Seems more sensible (and might possibly make a practical difference) to, instead, judge from the perspective of those affected by the person in question. For example, instead of saying "Fortunately for my friend, the priest said yes", saying "Fortunately for me, the priest said yes."
Nice post Mr. Tegmark, ty! Regarding your statement
"...(80%) that NATO's response will be forceful enough to include a non-nuclear military strike against Russia, because key NATO leaders have already made strongly worded statements to this effect"
would you (or can anyone else?) kindly supply direct quotes (please not merely citations of news articles that paraphrase or that quote less than complete sentences) of some such statements? For the ones not cited or quoted, maybe Mr. Tegmark will clarify whether he means key current NATO officials or merely key current officials of NATO member countries, or whether perhaps retired former officials is what was instead meant? Fwiw the reason for my request, besides the obvious one that the claim is a key one in the analysis, is that the only people from whom I've read the claimed statements are current couch-sitters and not even "NATO leader" ones. At most they are former nonmilitary govt officials. Have retired generals such as Hodges or Hertling said NATO direct military response is highly likely? If the only such opinions that could be found were of this "armchair" variety, I'd say they'd give some grounding to Mr. Tegmark's remarkably high "80%" estimate. (So far I see a quote from Hodges that characterizes his probability estimate as US "could well" do this or that direct military action", which is laughably different to the "WILL" (no kidding, all-caps) stated in the headline of the newspaper article in which the actual quote is sort of eventually dribbled out.)

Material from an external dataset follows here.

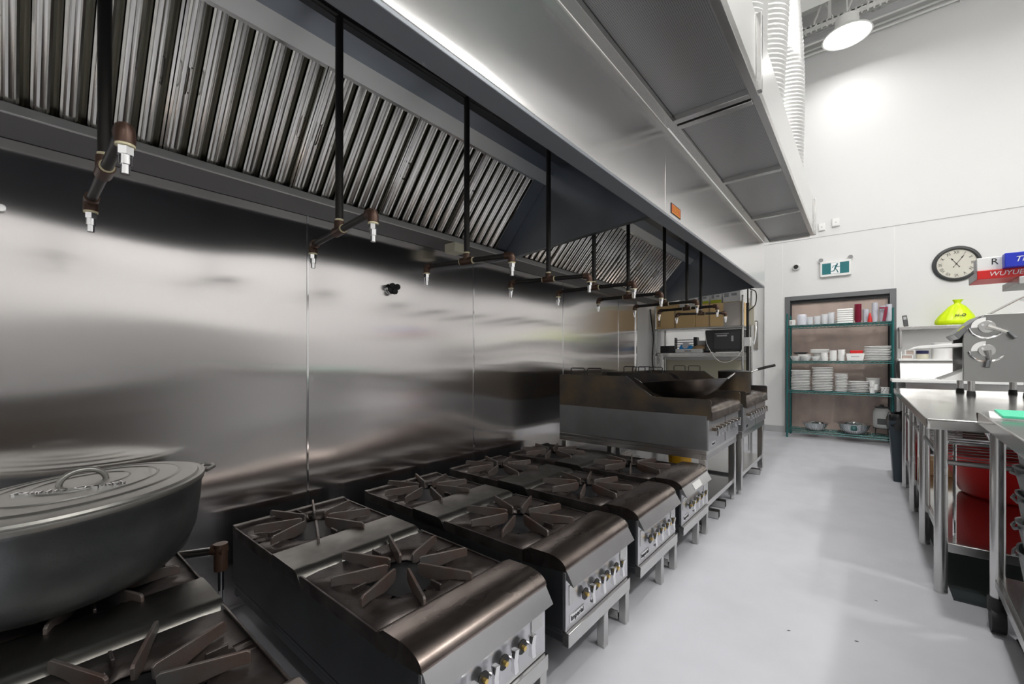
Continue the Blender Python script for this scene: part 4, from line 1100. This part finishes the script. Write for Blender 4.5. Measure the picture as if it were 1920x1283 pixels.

Edited to add: [Here's a retired general] (https://mobile.twitter.com/mccaffreyr3/status/1568769530658435072) whose probability estimate seems to go a bit higher than Hodges' "could well...". I'm really starting to think that such couch surfers (no offense to couch surfers) are actually who Mr. Tegmark rather slyly means by "key NATO leaders" but if he did mean actual NATO officials then I'd consider that to be a huge difference.